Absolutely. There had not been a television debate since 1960. And part of that is because those debates loomed large in the mind of Richard Nixon. He firmly believed that he lost the election because of those debates. The reality is much more complicated. But in his mind, it was those debates that like that really that triggered his downfall there. Lyndon Johnson in 64 is not going to debate.
He's, you know, he's the incumbent at that moment is running for election, right, as president. And so he's certainly not going, there's no incentive for him to debate. In 68, Richard Nixon sure is not going to do it. And he's not going to do it in 72. And so finally, you have these debates that
this question of will debates bring more transparency, more accountability by, you know, forcing the candidates to answer questions on TV directly to citizens. And there was a consensus that, yes, these are good things. It was about restoring accountability. And again, more of this transparency to the political process.

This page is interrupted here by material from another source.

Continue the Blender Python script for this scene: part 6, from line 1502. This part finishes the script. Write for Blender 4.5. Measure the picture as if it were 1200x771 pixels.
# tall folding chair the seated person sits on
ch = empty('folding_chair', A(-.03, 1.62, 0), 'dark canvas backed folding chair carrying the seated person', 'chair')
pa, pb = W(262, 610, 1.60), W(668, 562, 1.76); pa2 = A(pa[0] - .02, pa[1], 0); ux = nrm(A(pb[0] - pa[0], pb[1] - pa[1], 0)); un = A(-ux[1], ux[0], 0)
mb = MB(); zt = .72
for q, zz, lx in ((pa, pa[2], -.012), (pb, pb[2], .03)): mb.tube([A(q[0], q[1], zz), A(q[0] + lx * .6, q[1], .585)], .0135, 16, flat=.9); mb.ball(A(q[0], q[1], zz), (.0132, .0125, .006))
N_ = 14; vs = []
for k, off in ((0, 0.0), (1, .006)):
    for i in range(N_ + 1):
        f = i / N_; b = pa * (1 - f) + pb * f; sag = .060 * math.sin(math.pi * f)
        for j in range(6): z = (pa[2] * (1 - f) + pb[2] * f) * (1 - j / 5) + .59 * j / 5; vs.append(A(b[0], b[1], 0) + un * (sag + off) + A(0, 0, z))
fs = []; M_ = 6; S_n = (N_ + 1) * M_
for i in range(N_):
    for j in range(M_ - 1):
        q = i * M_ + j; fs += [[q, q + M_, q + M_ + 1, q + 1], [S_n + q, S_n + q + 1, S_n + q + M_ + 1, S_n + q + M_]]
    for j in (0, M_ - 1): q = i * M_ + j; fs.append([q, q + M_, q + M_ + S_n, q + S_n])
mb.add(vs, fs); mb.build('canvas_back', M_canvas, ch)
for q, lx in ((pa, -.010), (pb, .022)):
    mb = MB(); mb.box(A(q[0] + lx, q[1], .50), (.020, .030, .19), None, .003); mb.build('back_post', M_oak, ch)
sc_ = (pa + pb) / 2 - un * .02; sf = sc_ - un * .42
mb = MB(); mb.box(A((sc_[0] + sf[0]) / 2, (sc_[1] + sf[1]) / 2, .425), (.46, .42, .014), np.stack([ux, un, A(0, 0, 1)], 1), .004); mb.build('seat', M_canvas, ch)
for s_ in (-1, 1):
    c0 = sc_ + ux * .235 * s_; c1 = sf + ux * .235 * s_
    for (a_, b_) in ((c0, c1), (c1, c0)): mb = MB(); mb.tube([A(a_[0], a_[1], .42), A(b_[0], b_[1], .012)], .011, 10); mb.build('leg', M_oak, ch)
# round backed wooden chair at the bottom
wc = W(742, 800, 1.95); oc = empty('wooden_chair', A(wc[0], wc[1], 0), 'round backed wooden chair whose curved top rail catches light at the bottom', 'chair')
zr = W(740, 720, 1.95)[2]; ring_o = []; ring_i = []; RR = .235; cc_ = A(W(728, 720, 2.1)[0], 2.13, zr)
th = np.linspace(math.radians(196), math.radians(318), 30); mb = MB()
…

And it was the League of Women Voters, right? I mean, they were sponsoring the debates. That sounded so good in the ERA days.
Absolutely. And they're all about getting women to turn out, getting all of these different citizens engaged in the political process. And so, yes, absolutely. The League of Women Voters, they take charge, you know, they sponsor these debates. And both the parties agreed to them because they realized that in this broader environment where there's more scrutiny,
This scrutiny was originally seen as essential to ensuring that there's no corruption or unethical behavior. Of course, this is part of this broader tension is that you have more and more media scrutiny, but also then more efforts to control images. And so both sides are polling responses and polling issues. So it's actually less authentic.
but it was deemed as part of restoring authenticity to politics. And so it's this mass-mediated tension that really comes out of these debates. And it's part of this broader landscape that Ford and Carter are both navigating.
So the classic bio question, what do you make of Gerald Ford's legacy as a president? It's so short lived.
I think that he really is this transition person, a person that attempted to restore faith and integrity in democratic institutions after they were really called in to question. And he really does try to fulfill that role. You know, he says that, look, this is an example that the system works.